Tag Archives: sheer rage

Piedenfroid

19 Nov

Thanksgiving is my favorite holiday. And it’s tomorrow! I will be hosting a whopping 9 people. I’ve never hosted before. Yikes!
I do promise a vegetarian T-day recap, but in the meantime, if you are reading this you either have your menu in check, or are digesting a tasty meal. What I am getting to is, who really has time for ANOTHER Thanksgiving recipe? So thank you to Eleanor for suggesting that I feed not your bellies, but your brains.
This week I give you a word. You can use it to spice up your holiday table talk if you are dining with foody wordy nerds like me.
The English language lacks enough words to cover emotions felt in specific instances. We have no equivalent to “schadenfreude”, used to describe delight felt in another’s misfortune. Well, I have taken it upon myself to create a word to descibe a common and unfortunate feeling-one I hope does not describe your Thanksgiving experience. Allow me to introduce you to this soon-to-be linguistic sensation:
PIEDENFROID
You know how sometimes a dessert looks amazing, sounds amazing, perhaps even smells good, and totally tastes lame?
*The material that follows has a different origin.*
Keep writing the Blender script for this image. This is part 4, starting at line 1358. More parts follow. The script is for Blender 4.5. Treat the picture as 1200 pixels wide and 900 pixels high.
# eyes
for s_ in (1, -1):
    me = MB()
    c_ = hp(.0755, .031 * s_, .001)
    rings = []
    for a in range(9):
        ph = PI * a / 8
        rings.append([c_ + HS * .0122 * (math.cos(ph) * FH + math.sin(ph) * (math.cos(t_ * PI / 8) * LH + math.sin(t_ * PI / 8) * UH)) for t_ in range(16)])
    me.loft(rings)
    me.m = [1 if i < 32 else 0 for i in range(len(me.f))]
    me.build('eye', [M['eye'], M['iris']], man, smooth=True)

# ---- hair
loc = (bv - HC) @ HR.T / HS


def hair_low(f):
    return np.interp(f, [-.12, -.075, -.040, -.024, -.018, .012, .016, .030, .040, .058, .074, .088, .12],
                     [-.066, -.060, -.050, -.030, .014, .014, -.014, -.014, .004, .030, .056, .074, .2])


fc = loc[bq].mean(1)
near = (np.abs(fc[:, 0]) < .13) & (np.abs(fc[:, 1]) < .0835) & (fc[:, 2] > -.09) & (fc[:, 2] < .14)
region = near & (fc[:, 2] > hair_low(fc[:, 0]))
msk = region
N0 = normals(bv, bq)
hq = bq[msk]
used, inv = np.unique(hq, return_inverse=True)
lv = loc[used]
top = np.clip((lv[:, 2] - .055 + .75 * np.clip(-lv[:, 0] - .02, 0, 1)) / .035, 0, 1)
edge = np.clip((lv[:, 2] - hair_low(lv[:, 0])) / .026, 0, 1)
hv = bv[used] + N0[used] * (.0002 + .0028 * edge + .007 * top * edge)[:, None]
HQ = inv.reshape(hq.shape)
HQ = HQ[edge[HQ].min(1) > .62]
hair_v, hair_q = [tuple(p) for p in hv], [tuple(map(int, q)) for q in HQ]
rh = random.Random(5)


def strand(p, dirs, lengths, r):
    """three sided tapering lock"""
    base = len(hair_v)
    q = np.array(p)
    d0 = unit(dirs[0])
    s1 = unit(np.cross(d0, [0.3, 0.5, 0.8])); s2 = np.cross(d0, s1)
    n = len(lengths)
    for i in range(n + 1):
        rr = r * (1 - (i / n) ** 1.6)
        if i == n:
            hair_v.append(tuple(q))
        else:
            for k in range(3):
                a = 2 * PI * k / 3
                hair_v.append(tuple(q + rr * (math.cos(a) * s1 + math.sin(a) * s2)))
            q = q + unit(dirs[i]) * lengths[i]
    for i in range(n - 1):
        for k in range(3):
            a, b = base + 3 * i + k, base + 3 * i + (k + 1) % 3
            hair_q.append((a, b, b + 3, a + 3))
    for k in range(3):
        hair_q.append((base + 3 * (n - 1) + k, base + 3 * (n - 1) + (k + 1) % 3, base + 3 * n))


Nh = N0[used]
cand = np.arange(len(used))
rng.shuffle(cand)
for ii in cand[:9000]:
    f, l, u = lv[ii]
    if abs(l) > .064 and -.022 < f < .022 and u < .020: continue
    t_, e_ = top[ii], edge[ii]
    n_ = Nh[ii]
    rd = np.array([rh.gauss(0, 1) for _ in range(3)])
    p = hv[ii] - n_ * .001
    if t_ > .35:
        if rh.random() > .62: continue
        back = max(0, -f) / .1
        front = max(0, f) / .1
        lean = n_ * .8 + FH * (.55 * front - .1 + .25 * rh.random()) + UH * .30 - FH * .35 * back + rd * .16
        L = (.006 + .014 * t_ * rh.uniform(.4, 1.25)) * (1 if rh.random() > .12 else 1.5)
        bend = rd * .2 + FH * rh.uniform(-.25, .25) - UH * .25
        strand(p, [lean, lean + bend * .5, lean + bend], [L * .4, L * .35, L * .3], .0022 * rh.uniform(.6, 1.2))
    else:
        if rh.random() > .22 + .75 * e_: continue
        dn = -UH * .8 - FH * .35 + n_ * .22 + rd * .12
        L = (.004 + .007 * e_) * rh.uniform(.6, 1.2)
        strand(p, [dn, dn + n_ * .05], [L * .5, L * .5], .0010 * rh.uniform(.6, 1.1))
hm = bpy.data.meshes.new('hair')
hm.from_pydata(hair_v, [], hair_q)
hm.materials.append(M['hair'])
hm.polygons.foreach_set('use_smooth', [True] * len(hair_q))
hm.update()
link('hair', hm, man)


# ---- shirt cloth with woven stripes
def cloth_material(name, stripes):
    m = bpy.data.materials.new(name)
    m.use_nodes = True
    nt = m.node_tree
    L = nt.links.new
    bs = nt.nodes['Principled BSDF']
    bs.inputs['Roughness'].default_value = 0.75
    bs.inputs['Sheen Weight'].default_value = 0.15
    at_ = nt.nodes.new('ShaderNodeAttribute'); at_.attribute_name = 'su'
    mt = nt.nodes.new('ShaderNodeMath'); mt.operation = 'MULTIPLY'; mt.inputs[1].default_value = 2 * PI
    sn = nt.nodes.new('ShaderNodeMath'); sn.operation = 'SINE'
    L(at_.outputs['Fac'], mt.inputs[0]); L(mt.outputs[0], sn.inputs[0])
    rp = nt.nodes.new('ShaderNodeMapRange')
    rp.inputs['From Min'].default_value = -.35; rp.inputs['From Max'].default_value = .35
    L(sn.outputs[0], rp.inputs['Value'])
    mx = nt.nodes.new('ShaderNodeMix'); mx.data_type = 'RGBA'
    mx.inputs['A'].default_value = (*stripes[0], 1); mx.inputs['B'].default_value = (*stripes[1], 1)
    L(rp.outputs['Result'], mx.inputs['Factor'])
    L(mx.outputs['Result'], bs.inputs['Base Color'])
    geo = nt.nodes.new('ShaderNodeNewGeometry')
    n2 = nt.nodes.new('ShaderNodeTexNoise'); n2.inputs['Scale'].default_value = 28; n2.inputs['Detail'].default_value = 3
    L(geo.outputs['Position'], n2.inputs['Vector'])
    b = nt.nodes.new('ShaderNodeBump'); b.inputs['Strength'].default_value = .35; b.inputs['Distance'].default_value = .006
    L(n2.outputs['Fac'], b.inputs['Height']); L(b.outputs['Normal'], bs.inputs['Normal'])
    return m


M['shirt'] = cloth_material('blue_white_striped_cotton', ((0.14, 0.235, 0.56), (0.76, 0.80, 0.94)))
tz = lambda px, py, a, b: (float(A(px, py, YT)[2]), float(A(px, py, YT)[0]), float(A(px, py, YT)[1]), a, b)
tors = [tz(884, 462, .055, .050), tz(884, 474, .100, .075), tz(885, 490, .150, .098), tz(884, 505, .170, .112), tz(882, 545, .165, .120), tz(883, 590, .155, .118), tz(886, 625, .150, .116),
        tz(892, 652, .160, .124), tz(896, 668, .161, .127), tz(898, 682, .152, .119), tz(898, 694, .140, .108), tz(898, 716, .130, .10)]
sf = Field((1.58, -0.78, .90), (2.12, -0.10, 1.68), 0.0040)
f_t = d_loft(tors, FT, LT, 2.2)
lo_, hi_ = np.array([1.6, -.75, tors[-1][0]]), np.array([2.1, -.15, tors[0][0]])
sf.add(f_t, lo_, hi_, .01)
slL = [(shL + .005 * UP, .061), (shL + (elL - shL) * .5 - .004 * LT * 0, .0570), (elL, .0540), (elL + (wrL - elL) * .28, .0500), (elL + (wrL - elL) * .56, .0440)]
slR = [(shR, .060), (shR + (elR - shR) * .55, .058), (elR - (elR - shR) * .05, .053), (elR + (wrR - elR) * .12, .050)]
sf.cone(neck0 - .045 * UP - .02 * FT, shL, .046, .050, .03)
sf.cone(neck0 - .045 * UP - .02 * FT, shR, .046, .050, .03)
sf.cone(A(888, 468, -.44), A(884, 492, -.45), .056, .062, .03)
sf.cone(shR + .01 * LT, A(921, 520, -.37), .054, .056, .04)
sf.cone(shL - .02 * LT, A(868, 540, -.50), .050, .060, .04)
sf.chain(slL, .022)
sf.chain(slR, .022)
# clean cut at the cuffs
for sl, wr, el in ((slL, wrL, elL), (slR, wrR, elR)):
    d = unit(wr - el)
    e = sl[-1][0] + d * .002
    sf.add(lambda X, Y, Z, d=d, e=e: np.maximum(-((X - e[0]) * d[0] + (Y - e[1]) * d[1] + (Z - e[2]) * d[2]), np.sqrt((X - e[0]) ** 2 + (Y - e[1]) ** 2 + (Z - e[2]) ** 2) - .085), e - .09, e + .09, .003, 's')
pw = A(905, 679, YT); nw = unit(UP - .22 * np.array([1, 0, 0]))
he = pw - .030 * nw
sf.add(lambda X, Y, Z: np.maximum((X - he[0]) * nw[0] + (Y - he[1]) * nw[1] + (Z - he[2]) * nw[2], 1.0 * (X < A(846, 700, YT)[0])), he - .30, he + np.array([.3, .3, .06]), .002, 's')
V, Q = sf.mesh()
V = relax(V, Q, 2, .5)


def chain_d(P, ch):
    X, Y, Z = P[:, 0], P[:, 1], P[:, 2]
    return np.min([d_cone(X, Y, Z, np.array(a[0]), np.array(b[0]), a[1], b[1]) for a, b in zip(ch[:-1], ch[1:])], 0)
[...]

Not bad, just…lackluster? So you eat it, but it is not special. You feel tricked, and are filled with remorse, disillusion, dispair, perhaps even denial as you make excuses for the failed dessert(well, the whipped cream seemed real, at least!). You regret that dessert. You are left saddened and still wanting, yet you’ve filled your belly with this useless dessert.
This is piedenfroid. It has it’s word origings in “pie”, the dessert most easily guilty of piedenfroid. So easy for a pie to fail if not in a tasteless cardboard crust, then in a overly dried or too gooey filling.
This word also denotes just a tinge of anger, both at yourself and at the dessert, and the dessert’s source(hopefully not yourself-then you’ve wasted time cooking and ingredients). It does not, however, denote rage. The dessert has to be truly awful for rage. I am working on the word for that.
May your Thanksgiving be plentiful and piedenfroid-free.